- _Source data_
>>

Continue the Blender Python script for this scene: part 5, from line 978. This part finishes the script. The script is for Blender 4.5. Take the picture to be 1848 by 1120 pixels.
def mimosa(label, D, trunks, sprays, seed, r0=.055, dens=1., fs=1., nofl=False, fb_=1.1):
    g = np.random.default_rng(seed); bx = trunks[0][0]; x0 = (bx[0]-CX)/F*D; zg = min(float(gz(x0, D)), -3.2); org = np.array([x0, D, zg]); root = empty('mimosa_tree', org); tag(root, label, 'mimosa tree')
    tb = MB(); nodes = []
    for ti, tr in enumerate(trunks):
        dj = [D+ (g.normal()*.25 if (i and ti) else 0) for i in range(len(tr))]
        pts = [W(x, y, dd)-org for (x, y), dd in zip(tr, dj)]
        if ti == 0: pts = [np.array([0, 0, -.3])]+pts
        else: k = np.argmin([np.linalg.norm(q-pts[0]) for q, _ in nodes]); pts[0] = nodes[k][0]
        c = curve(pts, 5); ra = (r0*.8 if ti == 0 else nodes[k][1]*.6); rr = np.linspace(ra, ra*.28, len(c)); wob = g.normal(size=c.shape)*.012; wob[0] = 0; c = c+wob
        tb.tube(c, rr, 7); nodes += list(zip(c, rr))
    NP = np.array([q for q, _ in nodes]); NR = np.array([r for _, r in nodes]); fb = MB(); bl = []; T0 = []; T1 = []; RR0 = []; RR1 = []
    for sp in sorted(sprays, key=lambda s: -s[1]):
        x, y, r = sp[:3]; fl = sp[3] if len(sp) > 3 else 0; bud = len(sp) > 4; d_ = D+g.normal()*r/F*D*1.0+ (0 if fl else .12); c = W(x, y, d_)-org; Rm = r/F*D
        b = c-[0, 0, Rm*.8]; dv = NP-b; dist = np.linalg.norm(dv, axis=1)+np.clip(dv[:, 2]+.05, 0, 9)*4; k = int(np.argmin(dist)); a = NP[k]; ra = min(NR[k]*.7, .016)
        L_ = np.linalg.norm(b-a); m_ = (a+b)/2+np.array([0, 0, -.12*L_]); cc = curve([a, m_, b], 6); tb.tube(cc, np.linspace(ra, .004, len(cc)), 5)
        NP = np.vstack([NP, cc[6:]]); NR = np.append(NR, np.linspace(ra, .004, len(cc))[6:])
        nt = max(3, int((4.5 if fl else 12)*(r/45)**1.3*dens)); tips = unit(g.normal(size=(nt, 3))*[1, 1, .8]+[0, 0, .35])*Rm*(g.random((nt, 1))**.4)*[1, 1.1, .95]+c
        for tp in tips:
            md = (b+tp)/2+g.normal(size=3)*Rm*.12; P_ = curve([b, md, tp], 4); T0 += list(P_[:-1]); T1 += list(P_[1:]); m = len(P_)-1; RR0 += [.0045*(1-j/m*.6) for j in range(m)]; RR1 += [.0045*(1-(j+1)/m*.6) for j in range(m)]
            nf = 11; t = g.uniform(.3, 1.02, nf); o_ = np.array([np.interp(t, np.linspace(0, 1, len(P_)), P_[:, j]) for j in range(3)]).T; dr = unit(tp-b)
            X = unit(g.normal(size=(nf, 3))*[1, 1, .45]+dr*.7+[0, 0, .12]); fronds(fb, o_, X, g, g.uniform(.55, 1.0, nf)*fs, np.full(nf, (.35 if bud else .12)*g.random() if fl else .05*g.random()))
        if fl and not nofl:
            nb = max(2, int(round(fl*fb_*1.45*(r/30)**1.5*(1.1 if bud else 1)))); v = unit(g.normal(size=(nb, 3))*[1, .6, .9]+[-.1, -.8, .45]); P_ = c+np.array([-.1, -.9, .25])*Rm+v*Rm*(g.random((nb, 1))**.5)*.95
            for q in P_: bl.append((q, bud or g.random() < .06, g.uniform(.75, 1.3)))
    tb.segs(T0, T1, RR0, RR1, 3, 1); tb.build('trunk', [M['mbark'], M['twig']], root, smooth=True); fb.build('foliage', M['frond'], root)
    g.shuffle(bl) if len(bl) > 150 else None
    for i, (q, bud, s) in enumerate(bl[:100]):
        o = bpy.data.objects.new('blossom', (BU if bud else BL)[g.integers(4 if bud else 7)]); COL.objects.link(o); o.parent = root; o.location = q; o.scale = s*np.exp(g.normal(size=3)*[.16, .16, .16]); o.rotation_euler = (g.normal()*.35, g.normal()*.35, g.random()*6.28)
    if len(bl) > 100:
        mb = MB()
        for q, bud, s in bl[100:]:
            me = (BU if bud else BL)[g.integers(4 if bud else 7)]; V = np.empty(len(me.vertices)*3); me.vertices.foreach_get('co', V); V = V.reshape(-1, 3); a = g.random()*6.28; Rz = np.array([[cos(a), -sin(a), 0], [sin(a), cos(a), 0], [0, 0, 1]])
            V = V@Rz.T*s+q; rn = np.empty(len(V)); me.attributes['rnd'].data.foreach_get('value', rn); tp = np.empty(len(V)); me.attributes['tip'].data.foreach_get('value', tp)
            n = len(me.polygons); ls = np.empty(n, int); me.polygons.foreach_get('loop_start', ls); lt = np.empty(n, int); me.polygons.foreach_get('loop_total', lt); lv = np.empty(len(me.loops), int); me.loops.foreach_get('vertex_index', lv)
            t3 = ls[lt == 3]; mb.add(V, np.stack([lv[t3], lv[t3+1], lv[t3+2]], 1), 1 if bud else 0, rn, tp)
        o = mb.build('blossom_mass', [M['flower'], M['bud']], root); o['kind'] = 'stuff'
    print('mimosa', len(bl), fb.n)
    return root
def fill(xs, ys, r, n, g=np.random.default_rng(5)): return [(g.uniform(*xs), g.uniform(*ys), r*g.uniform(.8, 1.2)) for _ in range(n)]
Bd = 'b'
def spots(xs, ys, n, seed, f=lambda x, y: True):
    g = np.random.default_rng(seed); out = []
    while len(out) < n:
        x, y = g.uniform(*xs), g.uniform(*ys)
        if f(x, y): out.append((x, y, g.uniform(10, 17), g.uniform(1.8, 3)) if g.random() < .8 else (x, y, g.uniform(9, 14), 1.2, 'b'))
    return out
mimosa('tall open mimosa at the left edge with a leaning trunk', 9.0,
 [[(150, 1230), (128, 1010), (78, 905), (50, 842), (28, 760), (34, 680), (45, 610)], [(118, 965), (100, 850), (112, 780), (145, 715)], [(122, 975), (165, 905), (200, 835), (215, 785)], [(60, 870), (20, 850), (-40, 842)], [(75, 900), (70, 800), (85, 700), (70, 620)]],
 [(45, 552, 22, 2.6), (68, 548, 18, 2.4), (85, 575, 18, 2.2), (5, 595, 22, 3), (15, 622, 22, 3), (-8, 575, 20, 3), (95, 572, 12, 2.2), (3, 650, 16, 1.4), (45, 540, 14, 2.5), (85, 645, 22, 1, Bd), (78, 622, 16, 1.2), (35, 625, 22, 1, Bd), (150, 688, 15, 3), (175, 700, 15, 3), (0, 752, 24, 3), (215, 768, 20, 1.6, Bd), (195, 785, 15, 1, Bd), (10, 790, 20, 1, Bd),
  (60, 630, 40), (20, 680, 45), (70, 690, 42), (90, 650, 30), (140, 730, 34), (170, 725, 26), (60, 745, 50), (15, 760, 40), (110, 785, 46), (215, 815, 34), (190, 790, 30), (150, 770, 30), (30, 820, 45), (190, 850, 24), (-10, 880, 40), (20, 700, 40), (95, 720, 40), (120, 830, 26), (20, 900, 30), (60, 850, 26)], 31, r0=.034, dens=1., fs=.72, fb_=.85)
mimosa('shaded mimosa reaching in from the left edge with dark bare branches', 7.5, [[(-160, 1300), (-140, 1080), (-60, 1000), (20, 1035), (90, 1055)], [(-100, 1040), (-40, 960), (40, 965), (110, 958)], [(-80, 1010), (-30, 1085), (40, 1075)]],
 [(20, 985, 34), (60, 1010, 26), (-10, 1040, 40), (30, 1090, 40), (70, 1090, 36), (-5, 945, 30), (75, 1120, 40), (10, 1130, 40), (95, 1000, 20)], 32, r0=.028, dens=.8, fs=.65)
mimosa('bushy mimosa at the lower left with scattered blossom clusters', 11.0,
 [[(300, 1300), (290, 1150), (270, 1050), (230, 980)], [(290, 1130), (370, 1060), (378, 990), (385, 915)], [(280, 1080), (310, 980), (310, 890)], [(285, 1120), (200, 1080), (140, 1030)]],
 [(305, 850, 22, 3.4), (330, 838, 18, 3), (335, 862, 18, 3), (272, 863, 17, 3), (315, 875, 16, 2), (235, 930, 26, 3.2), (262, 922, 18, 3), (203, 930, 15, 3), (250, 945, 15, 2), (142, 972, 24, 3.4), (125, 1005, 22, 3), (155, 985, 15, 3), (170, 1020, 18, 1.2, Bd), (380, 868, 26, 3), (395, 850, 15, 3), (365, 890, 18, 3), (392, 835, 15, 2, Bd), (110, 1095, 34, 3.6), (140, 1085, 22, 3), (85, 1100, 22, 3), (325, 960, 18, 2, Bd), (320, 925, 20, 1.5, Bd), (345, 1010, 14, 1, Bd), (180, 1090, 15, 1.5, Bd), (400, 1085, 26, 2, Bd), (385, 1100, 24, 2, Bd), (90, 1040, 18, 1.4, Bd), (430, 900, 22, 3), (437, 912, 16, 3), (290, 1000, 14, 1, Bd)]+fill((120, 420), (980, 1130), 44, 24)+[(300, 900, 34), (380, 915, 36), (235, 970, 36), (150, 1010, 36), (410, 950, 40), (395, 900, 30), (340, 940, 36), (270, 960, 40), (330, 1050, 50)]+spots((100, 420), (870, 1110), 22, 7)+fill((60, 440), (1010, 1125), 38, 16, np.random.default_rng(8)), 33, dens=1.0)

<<

- _The exercise_
Collect the lines that hold "from".

- _The answer_
Continue the Blender Python script for this scene: part 5, from line 978. This part finishes the script. The script is for Blender 4.5. Take the picture to be 1848 by 1120 pixels.
mimosa('shaded mimosa reaching in from the left edge with dark bare branches', 7.5, [[(-160, 1300), (-140, 1080), (-60, 1000), (20, 1035), (90, 1055)], [(-100, 1040), (-40, 960), (40, 965), (110, 958)], [(-80, 1010), (-30, 1085), (40, 1075)]],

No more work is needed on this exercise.